Siena's done with diapers! All it took was a fistful of marshmallows, a dab of carpet cleaner, a dose of laundry detergent, and a week's worth of patience (it all went down a week before she turns 2). In fact, now we're so comfortable hanging with our homey "John" that we have some pretty good conversations.

Dad: "Siena, do you have to go potty?"
Siena: "Giant marshmallow?"
Dad: "Yes, if you make it happen, I'll give you a marshmallow."
(So we're up on the padded Princess throne and the waterfall is flowing)
Siena: "Daddy, Beast go poop?"
Dad: "Yes, and Belle and Gaston do too but they don't talk about it."
Siena: "Lumiere?"

I was stumped. I mean, he's a candlestick, but he turns into a French dude at the end of the movie. I changed the subject.

On another note, the Dora character at Nickelodeon Universe at the Mall of America may have filed for a restraining order against Siena. Click here if you want to see why. I plan on sending a copy of this video to Vikings Head Coach Leslie Frazier. This is how you wrap someone up. She gets off the line like Jared Allen and she closes the gap on the "map-carrier" like Antoine Winfield.
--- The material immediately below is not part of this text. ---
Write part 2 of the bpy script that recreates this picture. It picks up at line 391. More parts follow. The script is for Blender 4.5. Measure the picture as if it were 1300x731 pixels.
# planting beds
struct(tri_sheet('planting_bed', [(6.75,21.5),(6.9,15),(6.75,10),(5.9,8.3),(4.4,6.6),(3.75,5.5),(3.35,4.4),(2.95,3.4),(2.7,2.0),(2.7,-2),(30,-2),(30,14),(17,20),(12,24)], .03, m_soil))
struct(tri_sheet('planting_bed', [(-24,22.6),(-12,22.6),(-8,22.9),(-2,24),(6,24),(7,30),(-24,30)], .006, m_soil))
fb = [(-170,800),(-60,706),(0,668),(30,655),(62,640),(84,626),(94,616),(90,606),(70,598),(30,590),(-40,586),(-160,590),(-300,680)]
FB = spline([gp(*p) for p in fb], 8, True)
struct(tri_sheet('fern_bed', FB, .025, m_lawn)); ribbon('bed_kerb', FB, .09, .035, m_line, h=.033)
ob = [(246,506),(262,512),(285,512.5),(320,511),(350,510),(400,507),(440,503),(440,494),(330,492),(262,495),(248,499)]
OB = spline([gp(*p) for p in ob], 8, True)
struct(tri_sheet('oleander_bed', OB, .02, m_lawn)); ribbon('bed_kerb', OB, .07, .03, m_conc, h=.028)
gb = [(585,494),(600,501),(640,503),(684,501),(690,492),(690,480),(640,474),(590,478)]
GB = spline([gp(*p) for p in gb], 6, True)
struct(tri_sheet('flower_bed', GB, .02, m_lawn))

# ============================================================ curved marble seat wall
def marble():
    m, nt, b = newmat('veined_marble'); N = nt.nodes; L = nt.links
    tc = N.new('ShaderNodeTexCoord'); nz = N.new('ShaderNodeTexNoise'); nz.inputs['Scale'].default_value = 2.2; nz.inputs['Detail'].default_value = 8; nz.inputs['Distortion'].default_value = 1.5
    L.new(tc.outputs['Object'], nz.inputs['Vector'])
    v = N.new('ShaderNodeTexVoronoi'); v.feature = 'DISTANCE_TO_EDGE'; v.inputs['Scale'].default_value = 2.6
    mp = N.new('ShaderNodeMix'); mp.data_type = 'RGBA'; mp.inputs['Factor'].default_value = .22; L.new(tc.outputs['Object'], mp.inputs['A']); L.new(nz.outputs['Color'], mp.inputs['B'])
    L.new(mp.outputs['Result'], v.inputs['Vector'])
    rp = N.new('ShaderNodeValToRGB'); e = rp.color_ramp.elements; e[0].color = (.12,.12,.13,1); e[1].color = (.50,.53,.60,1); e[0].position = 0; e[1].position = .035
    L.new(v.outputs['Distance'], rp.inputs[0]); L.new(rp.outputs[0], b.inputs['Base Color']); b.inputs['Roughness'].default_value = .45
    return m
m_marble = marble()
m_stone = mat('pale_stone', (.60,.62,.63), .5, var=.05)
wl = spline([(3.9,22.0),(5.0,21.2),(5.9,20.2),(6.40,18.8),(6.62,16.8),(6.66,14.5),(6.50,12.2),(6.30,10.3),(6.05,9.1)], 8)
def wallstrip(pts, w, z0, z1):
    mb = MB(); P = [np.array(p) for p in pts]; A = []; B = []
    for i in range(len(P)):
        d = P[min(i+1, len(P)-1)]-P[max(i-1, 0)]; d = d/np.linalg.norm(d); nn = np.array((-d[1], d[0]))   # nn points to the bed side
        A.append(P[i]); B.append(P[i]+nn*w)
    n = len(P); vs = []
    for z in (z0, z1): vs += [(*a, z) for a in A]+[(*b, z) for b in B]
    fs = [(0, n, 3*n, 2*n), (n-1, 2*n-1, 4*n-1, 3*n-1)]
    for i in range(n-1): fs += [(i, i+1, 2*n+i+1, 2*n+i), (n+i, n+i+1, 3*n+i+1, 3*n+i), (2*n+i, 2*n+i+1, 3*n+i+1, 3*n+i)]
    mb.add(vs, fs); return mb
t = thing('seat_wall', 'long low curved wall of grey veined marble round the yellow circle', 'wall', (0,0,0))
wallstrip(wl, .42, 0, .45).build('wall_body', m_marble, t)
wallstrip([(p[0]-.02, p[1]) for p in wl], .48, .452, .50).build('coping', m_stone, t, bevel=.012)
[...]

(BTW, Dora's head is the size of a Nissan Versa! But she's not too top heavy, she wouldn't go down after two hits from the "perpetrator.")

Siena's also got quite the little attitude. The other morning I was lying with my face on the carpet. Siena was standing up, looking down on me like she was the aforementioned 7 foot-tall Dora character. Then... she smiled and kicked me in the face. The following conversation ensued.

Dad: "Siena, you don't kick people!"
Siena: "It's okay daddy, I'm just playing." This was followed by a belly laugh. Nice!

The other day as she was walking into the YMCA with her awesome nanny Laurie, she looked at the attendant and said "I'm going swimming lady!" Yup, there that is. I'm going to tell you what I'm going to do and there's nothing you can do about it.

I am constantly amazed by this little person. She can sing her ABC's and count in Spanish (thanks Dora) but she throws a huge fit every night when we try to brush her teeth. She can name every Disney princess but ends many meals by dumping her dish on the floor. She's the only alarm clock that actually pulls on your ear to wake you up.

We are having a blast with her; I am constantly shaking my head. Sometimes I think she takes quarters. Insert a quarter and you can listen to her chat, non-stop, for an hour.

I can't imagine what the next one's going to be like. I guess we'll find out in six months. And I thought I was done with the diapers.